- _Task requirements_:
The listing below begins with the first line you should copy; stop after the line containing "def ztop(x): return APEX-SL*abs(x)", and drop every picture.

- _Recorded data_:
....

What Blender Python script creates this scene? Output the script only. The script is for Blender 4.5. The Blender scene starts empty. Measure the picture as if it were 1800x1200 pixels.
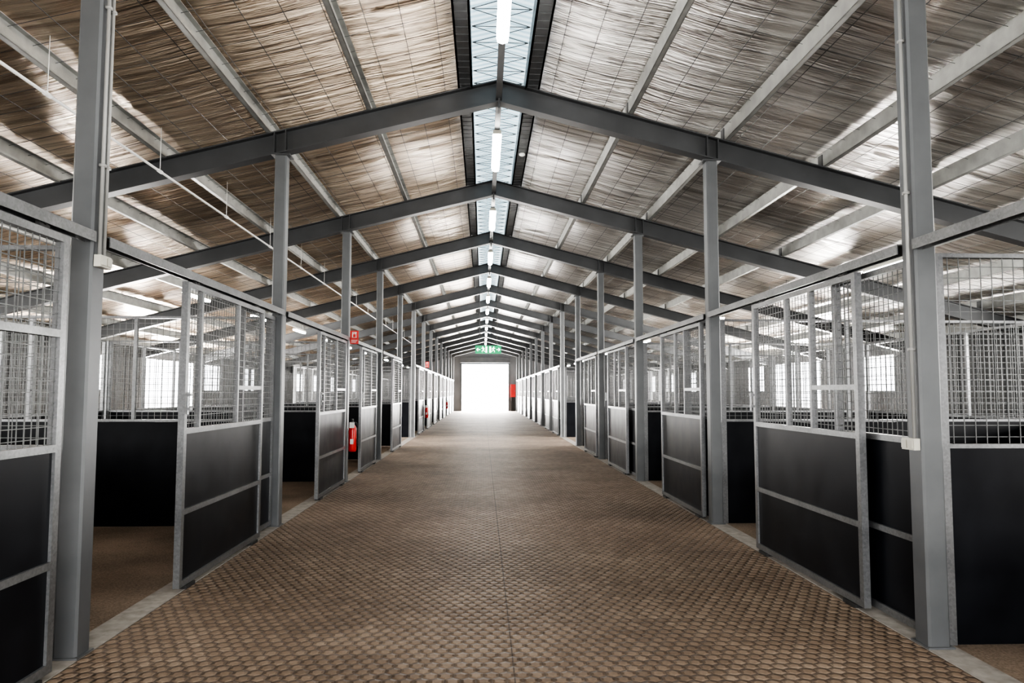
import bpy, math, random
from mathutils import Vector, Matrix, noise
random.seed(7)
S=bpy.context.scene
COL=bpy.context.collection
# ---------------- key dimensions (metres) ----------------
BAY=3.835; F1=4.125
def F(k): return F1+BAY*(k-1)
HALF=2.35; APEX=4.823; SL=0.257; YEND=55.86; YSTART=-3.2
OUT=9.0; BACK=6.05
def ztop(x): return APEX-SL*abs(x)

# ---------------- materials ----------------
def newmat(name):
    m=bpy.data.materials.new(name); m.use_nodes=True
    nt=m.node_tree; return m,nt,nt.nodes['Principled BSDF']
def N(nt,t,**kw):
    n=nt.nodes.new(t)
    for k,v in kw.items(): setattr(n,k,v)
    return n
def ramp(nt,stops):
    r=N(nt,'ShaderNodeValToRGB'); e=r.color_ramp.elements
    while len(e)<len(stops): e.new(.5)
    for i,(p,c) in enumerate(stops):
        e[i].position=p; e[i].color=(*c,1) if len(c)==3 else c
    return r
def coords(nt,scale=(1,1,1),which='Object',rot=(0,0,0)):
    tc=N(nt,'ShaderNodeTexCoord'); mp=N(nt,'ShaderNodeMapping')
    mp.inputs['Scale'].default_value=scale; mp.inputs['Rotation'].default_value=rot
    nt.links.new(tc.outputs[which],mp.inputs['Vector']); return mp.outputs['Vector']
def noisy(name,c1,c2,scale=8,rough=.6,metal=0,bump=.0,stretch=(1,1,1),detail=4,dist=.01,r2=None,spec=.5):
    m,nt,b=newmat(name)
    v=coords(nt,stretch)
    n=N(nt,'ShaderNodeTexNoise'); n.inputs['Scale'].default_value=scale; n.inputs['Detail'].default_value=detail
    nt.links.new(v,n.inputs['Vector'])
    r=ramp(nt,[(.3,c1),(.7,c2)]); nt.links.new(n.outputs['Fac'],r.inputs['Fac'])
    nt.links.new(r.outputs['Color'],b.inputs['Base Color'])
    b.inputs['Metallic'].default_value=metal; b.inputs['Roughness'].default_value=rough; b.inputs['Specular IOR Level'].default_value=spec
    if r2 is not None:
        mr=N(nt,'ShaderNodeMapRange'); mr.inputs['To Min'].default_value=rough; mr.inputs['To Max'].default_value=r2
        nt.links.new(n.outputs['Fac'],mr.inputs['Value']); nt.links.new(mr.outputs['Result'],b.inputs['Roughness'])
    if bump:
        bp=N(nt,'ShaderNodeBump'); bp.inputs['Strength'].default_value=bump; bp.inputs['Distance'].default_value=dist
        nt.links.new(n.outputs['Fac'],bp.inputs['Height']); nt.links.new(bp.outputs['Normal'],b.inputs['Normal'])
    return m
def emis(name,col,st):
    m,nt,b=newmat(name); b.inputs['Base Color'].default_value=(*col,1)
    b.inputs['Emission Color'].default_value=(*col,1); b.inputs['Emission Strength'].default_value=st; return m

M_post=noisy('post_paint',(.085,.09,.094),(.115,.12,.124),3,.42,.3)
M_raft=noisy('rafter_paint',(.04,.042,.044),(.06,.063,.066),2,.42,.25)
M_black=noisy('film_ply',(.003,.0036,.0055),(.008,.009,.012),4,.3,0,r2=.5,spec=.18)
M_wire=noisy('wire',(.10,.103,.103),(.16,.165,.165),20,.45,.6)
M_purl=noisy('purlin_galv',(.24,.245,.235),(.34,.345,.33),6,.45,.5)
M_ridge=noisy('ridge_steel',(.09,.095,.10),(.14,.145,.15),5,.5,.4)
M_wall=noisy('wall_cladding',(.07,.073,.076),(.10,.104,.108),2,.6,.1)
M_endw=noisy('end_wall',(.15,.156,.165),(.2,.206,.215),1,.6,.1)
M_conc=noisy('kerb_concrete',(.20,.185,.165),(.33,.305,.275),14,.85,0,.3,dist=.004,detail=8)
M_white=noisy('white_plastic',(.36,.35,.30),(.43,.42,.37),4,.4)
M_cond=noisy('grey_conduit',(.22,.22,.21),(.27,.27,.26),4,.45)
M_red=noisy('red_paint',(.50,.010,.008),(.6,.016,.012),3,.3)
M_green=emis('exit_green',(.0,.22,.09),.35)
M_exw=emis('exit_white',(.85,1,.9),1.0)
M_signw=noisy('sign_white',(.60,.60,.58),(.68,.68,.66),3,.5)
M_blk=noisy('black_rubber',(.012,.012,.012),(.02,.02,.02),3,.6)
M_out=noisy('outside_ground',(.72,.70,.66),(.85,.83,.8),.6,.9)
M_tube=emis('tube_glow',(1,.98,.93),24)
# galvanised steel with faint spangle
M_galv,nt,b=newmat('galvanised')
v=coords(nt); vo=N(nt,'ShaderNodeTexVoronoi'); vo.inputs['Scale'].default_value=80; nt.links.new(v,vo.inputs['Vector'])
n=N(nt,'ShaderNodeTexNoise'); n.inputs['Scale'].default_value=3; n.inputs['Detail'].default_value=4; nt.links.new(v,n.inputs['Vector'])
mx=N(nt,'ShaderNodeMix',data_type='FLOAT'); mx.inputs[0].default_value=.75
nt.links.new(vo.outputs['Color'],mx.inputs[2]); nt.links.new(n.outputs['Fac'],mx.inputs[3])
r=ramp(nt,[(.25,(.13,.134,.138)),(.75,(.26,.265,.27))]); nt.links.new(mx.outputs[0],r.inputs['Fac']); nt.links.new(r.outputs['Color'],b.inputs['Base Color'])
b.inputs['Metallic'].default_value=.65; b.inputs['Roughness'].default_value=.36
# skylight sheet
M_sky,nt,b=newmat('skylight_sheet')
v=coords(nt,(1,1,1)); w=N(nt,'ShaderNodeTexWave'); w.inputs['Scale'].default_value=3.2; w.bands_direction='Y'; nt.links.new(v,w.inputs['Vector'])
n=N(nt,'ShaderNodeTexNoise'); n.inputs['Scale'].default_value=1.5; nt.links.new(v,n.inputs['Vector'])
ad=N(nt,'ShaderNodeMath',operation='MULTIPLY'); nt.links.new(w.outputs['Fac'],ad.inputs[0]); nt.links.new(n.outputs['Fac'],ad.inputs[1])
r=ramp(nt,[(0,(.36,.52,.60)),(.6,(.72,.88,.94))]); nt.links.new(ad.outputs[0],r.inputs['Fac'])
nt.links.new(r.outputs['Color'],b.inputs['Base Color']); nt.links.new(r.outputs['Color'],b.inputs['Emission Color']); b.inputs['Emission Strength'].default_value=.85
b.inputs['Roughness'].default_value=.4
# foil
def foilmat(name,c1,c2):
    M,nt,b=newmat(name)
    v1=coords(nt,(.4,13,.4),rot=(0,0,.05)); n1=N(nt,'ShaderNodeTexNoise'); n1.inputs['Scale'].default_value=1.3; n1.inputs['Detail'].default_value=5; n1.inputs['Roughness'].default_value=.55; n1.inputs['Distortion'].default_value=.6
    nt.links.new(v1,n1.inputs['Vector'])
    v2=coords(nt,(.7,30,.7),rot=(0,0,-.07)); n2=N(nt,'ShaderNodeTexNoise'); n2.inputs['Scale'].default_value=1.6; n2.inputs['Detail'].default_value=3; n2.inputs['Distortion'].default_value=.7
    nt.links.new(v2,n2.inputs['Vector'])
    v3=coords(nt,(.35,6,.35)); n3=N(nt,'ShaderNodeTexNoise'); n3.inputs['Scale'].default_value=1.6; n3.inputs['Detail'].default_value=4
    nt.links.new(v3,n3.inputs['Vector'])
    mm=N(nt,'ShaderNodeMath',operation='MULTIPLY_ADD'); mm.inputs[1].default_value=.42; nt.links.new(n2.outputs['Fac'],mm.inputs[0]); nt.links.new(n1.outputs['Fac'],mm.inputs[2])
    bp=N(nt,'ShaderNodeBump'); bp.inputs['Strength'].default_value=1.0; bp.inputs['Distance'].default_value=.16
    nt.links.new(mm.outputs[0],bp.inputs['Height']); nt.links.new(bp.outputs['Normal'],b.inputs['Normal'])
    mf=N(nt,'ShaderNodeMath',operation='MULTIPLY_ADD'); mf.inputs[1].default_value=.5; nt.links.new(n3.outputs['Fac'],mf.inputs[0])
    mh=N(nt,'ShaderNodeMath',operation='MULTIPLY'); mh.inputs[1].default_value=.5; nt.links.new(n1.outputs['Fac'],mh.inputs[0]); nt.links.new(mh.outputs[0],mf.inputs[2])
    r=ramp(nt,[(.40,c1),(.60,c2)]); nt.links.new(mf.outputs[0],r.inputs['Fac']); nt.links.new(r.outputs['Color'],b.inputs['Base Color'])
    b.inputs['Metallic'].default_value=1; b.inputs['Roughness'].default_value=.31
    return M
M_foil={-1:foilmat('foil_floor_reflect',(.34,.27,.205),(.78,.66,.53)),1:foilmat('foil',(.38,.355,.33),(.84,.82,.79))}  # left slope: reflection of the brown floor put into the foil base colour
# dirt
M_dirt,nt,b=newmat('stall_dirt')
v=coords(nt); n1=N(nt,'ShaderNodeTexNoise'); n1.inputs['Scale'].default_value=1.2; n1.inputs['Detail'].default_value=8; nt.links.new(v,n1.inputs['Vector'])
n2=N(nt,'ShaderNodeTexNoise'); n2.inputs['Scale'].default_value=70; n2.inputs['Detail'].default_value=3; nt.links.new(v,n2.inputs['Vector'])
mx=N(nt,'ShaderNodeMix',data_type='FLOAT'); mx.inputs[0].default_value=.5; nt.links.new(n1.outputs['Fac'],mx.inputs[2]); nt.links.new(n2.outputs['Fac'],mx.inputs[3])
r=ramp(nt,[(.35,(.105,.075,.052)),(.65,(.27,.205,.152))]); nt.links.new(mx.outputs[0],r.inputs['Fac']); nt.links.new(r.outputs['Color'],b.inputs['Base Color']); b.inputs['Roughness'].default_value=.95
bp=N(nt,'ShaderNodeBump'); bp.inputs['Strength'].default_value=.6; bp.inputs['Distance'].default_value=.02; nt.links.new(n2.outputs['Fac'],bp.inputs['Height']); nt.links.new(bp.outputs['Normal'],b.inputs['Normal'])
# hexagonal pavers
M_pav,nt,b=newmat('rubber_pavers')
L=nt.links
tc=N(nt,'ShaderNodeTexCoord'); mp=N(nt,'ShaderNodeMapping'); s=1/.076
mp.inputs['Scale'].default_value=(s,s/1.08,0); mp.inputs['Location'].default_value=(400,400,0); L.new(tc.outputs['Object'],mp.inputs['Vector'])
def VM(op,a=None,bb=None):
    n=N(nt,'ShaderNodeVectorMath',operation=op)
    for i,q in enumerate((a,bb)):
        if q is None: continue
        if isinstance(q,tuple): n.inputs[i].default_value=q
        else: L.new(q,n.inputs[i])
    return n
def MM(op,a=None,bb=None,c=None):
    n=N(nt,'ShaderNodeMath',operation=op)
    for i,q in enumerate((a,bb,c)):
        if q is None: continue
        if isinstance(q,(int,float)): n.inputs[i].default_value=q
        else: L.new(q,n.inputs[i])
    return n.outputs[0]
rr=(1,1.7320508,1); hh=(.5,.8660254,0)
a_=VM('SUBTRACT',VM('MODULO',mp.outputs['Vector'],rr).outputs[0],hh).outputs[0]
b_=VM('SUBTRACT',VM('MODULO',VM('SUBTRACT',mp.outputs['Vector'],hh).outputs[0],rr).outputs[0],hh).outputs[0]
da=VM('DOT_PRODUCT',a_,a_).outputs['Value']; db=VM('DOT_PRODUCT',b_,b_).outputs['Value']
lt=MM('LESS_THAN',da,db)
mv=N(nt,'ShaderNodeMix',data_type='VECTOR'); L.new(lt,mv.inputs[0]); L.new(b_,mv.inputs[4]); L.new(a_,mv.inputs[5])
gv=mv.outputs[1]; ab=VM('ABSOLUTE',gv).outputs[0]
sx=N(nt,'ShaderNodeSeparateXYZ'); L.new(ab,sx.inputs[0])
hd=MM('MAXIMUM',VM('DOT_PRODUCT',ab,(.5,.8660254,0)).outputs['Value'],sx.outputs['X'])
idv=VM('SUBTRACT',mp.outputs['Vector'],gv).outputs[0]
wn=N(nt,'ShaderNodeTexWhiteNoise',noise_dimensions='2D'); sn=VM('SNAP',VM('ADD',idv,(.05,.05,0)).outputs[0],(.5,.5,1)).outputs[0]; L.new(sn,wn.inputs['Vector'])
so=N(nt,'ShaderNodeSeparateXYZ'); L.new(tc.outputs['Object'],so.inputs[0])
def seam(sock,period,w,off):
    q=MM('ADD',sock,off); q=MM('DIVIDE',q,period); q=MM('FRACT',q); q=MM('SUBTRACT',q,.5); q=MM('ABSOLUTE',q)
    return MM('LESS_THAN',q,w/period)
s1=seam(so.outputs['X'],2.27,.004,1.135+227); s2=seam(so.outputs['Y'],1.96,.004,196.3)
sm=MM('MULTIPLY',MM('MAXIMUM',s1,s2),.8)
n1=N(nt,'ShaderNodeTexNoise'); n1.inputs['Scale'].default_value=.9; n1.inputs['Detail'].default_value=7; L.new(tc.outputs['Object'],n1.inputs['Vector'])
n2=N(nt,'ShaderNodeTexNoise'); n2.inputs['Scale'].default_value=38; n2.inputs['Detail'].default_value=4; L.new(tc.outputs['Object'],n2.inputs['Vector'])
f=MM('ADD',MM('MULTIPLY',n1.outputs['Fac'],.6),MM('ADD',MM('MULTIPLY',n2.outputs['Fac'],.25),MM('MULTIPLY',wn.outputs['Value'],.15)))
r=ramp(nt,[(.35,(.15,.105,.072)),(.52,(.225,.163,.115)),(.7,(.325,.247,.182))]); L.new(f,r.inputs['Fac'])
gr=N(nt,'ShaderNodeMapRange'); gr.inputs['From Min'].default_value=.42; gr.inputs['From Max'].default_value=.48; L.new(hd,gr.inputs['Value'])
gj=MM('MAXIMUM',MM('MULTIPLY',gr.outputs['Result'],.7),sm)
mc=N(nt,'ShaderNodeMix',data_type='RGBA'); L.new(gj,mc.inputs[0]); L.new(r.outputs['Color'],mc.inputs[6]); mc.inputs[7].default_value=(.045,.033,.025,1)
L.new(mc.outputs[2],b.inputs['Base Color']); b.inputs['Roughness'].default_value=.66; b.inputs['Specular IOR Level'].default_value=.35
he=N(nt,'ShaderNodeMapRange',interpolation_type='SMOOTHSTEP'); he.inputs['From Min'].default_value=.26; he.inputs['From Max'].default_value=.485; he.inputs['To Min'].default_value=1; he.inputs['To Max'].default_value=0; L.new(hd,he.inputs['Value'])
ht=MM('ADD',he.outputs['Result'],MM('MULTIPLY',n2.outputs['Fac'],.10))
bp=N(nt,'ShaderNodeBump'); bp.inputs['Strength'].default_value=1; bp.inputs['Distance'].default_value=.020; L.new(ht,bp.inputs['Height']); L.new(bp.outputs['Normal'],b.inputs['Normal'])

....

- _The output_:
What Blender Python script creates this scene? Output the script only. The script is for Blender 4.5. The Blender scene starts empty. Measure the picture as if it were 1800x1200 pixels.
import bpy, math, random
from mathutils import Vector, Matrix, noise
random.seed(7)
S=bpy.context.scene
COL=bpy.context.collection
# ---------------- key dimensions (metres) ----------------
BAY=3.835; F1=4.125
def F(k): return F1+BAY*(k-1)
HALF=2.35; APEX=4.823; SL=0.257; YEND=55.86; YSTART=-3.2
OUT=9.0; BACK=6.05
def ztop(x): return APEX-SL*abs(x)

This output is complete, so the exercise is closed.